A sua mensagem destaca a fragilidade e dependência do Menino no presépio como um símbolo poderoso. Como podemos aplicar essa ideia na nossa própria vida e nas relações com os outros?

Direi à luz da Fé que foi uma opção de Deus. Jesus que era de condição divina, nasceu pobre, viveu pobre e morreu pobre e desse modo assumiu a realidade humana entregando-se para a resgatar da vida sem valor e sem sentido.
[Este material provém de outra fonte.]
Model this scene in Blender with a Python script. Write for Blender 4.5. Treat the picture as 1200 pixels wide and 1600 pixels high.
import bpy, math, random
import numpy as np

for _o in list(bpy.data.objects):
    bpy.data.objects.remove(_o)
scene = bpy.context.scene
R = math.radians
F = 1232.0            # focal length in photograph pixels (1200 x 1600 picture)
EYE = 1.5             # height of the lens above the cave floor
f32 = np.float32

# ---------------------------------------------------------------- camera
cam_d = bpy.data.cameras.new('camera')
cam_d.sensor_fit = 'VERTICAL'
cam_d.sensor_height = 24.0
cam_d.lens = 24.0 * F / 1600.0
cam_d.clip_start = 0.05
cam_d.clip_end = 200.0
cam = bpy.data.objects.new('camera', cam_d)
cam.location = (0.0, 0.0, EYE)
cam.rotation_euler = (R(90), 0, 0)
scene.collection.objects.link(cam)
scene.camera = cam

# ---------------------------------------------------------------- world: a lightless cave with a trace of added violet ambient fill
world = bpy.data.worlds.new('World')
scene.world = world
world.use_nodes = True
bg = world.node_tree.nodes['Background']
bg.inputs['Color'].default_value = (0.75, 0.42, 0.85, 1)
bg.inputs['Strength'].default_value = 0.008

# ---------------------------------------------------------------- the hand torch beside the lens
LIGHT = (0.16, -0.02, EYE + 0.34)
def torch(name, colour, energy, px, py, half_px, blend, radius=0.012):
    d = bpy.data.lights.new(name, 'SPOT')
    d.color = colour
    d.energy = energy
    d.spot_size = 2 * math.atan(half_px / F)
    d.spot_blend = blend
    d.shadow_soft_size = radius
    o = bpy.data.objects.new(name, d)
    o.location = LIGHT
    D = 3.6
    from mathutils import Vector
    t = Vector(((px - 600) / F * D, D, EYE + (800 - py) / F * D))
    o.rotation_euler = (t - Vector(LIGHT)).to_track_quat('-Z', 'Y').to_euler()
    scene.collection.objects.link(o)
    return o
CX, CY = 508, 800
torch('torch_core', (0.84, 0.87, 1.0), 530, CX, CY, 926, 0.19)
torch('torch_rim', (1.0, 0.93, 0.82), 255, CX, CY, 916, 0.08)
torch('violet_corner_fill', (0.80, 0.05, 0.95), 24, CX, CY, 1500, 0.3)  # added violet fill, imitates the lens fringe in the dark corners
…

Confiadamente, penso que toda a pessoa humana se inscreve num mistério e desígnio de bem. Penso isto também das pessoas com deficiência. O que acontece é que os nossos modelos ou parâmetros de felicidade deixam-nos na tristeza por não corresponder à nossa realidade. É necessário aprender a viver na elevação da sobriedade, mas sempre atentos e interessados em acompanhar e participar no meio social em que vivemos.

Que conselho daria aos indivíduos e comunidades que desejam envolver-se activamente na construção de um mundo mais pacífico e justo?

O conselho é que sejam exatamente isso: justos e pacíficos, e não é nada pouco. Penso que a maioria das pessoas têm esse propósito. Entre todas, referencio o testemunho de muitos grupos jovens (Missão País e outros) que em dias de missão em muitas freguesias de Portugal, têm deixado um rasto de interesse pelo bem comum que constituiu um testemunho relevante.

É necessário reflectir a vida em contexto. Nascemos para viver uns com os outros e uns para os outros mas a sociedade evoluiu para um ambiente de competição e concorrência que choca com o valor da solidariedade. Não nos livramos do ambiente da competição e concorrência, mas, como se verifica, esse ambiente não favorece a paz e o bem comum. E não serve para se viver na mesma casa ou comunidade.

Assim, é necessário discernimento e cuidar de não perder outros valores e princípios que asseguram o sentido de uma sociedade evoluída que se preocupa em não deixar ninguém para trás.

Há sempre muito bem a promover e a realizar. Que o novo ano de 2024 seja um tempo marcado pela promoção da paz que o mundo tanto necessita.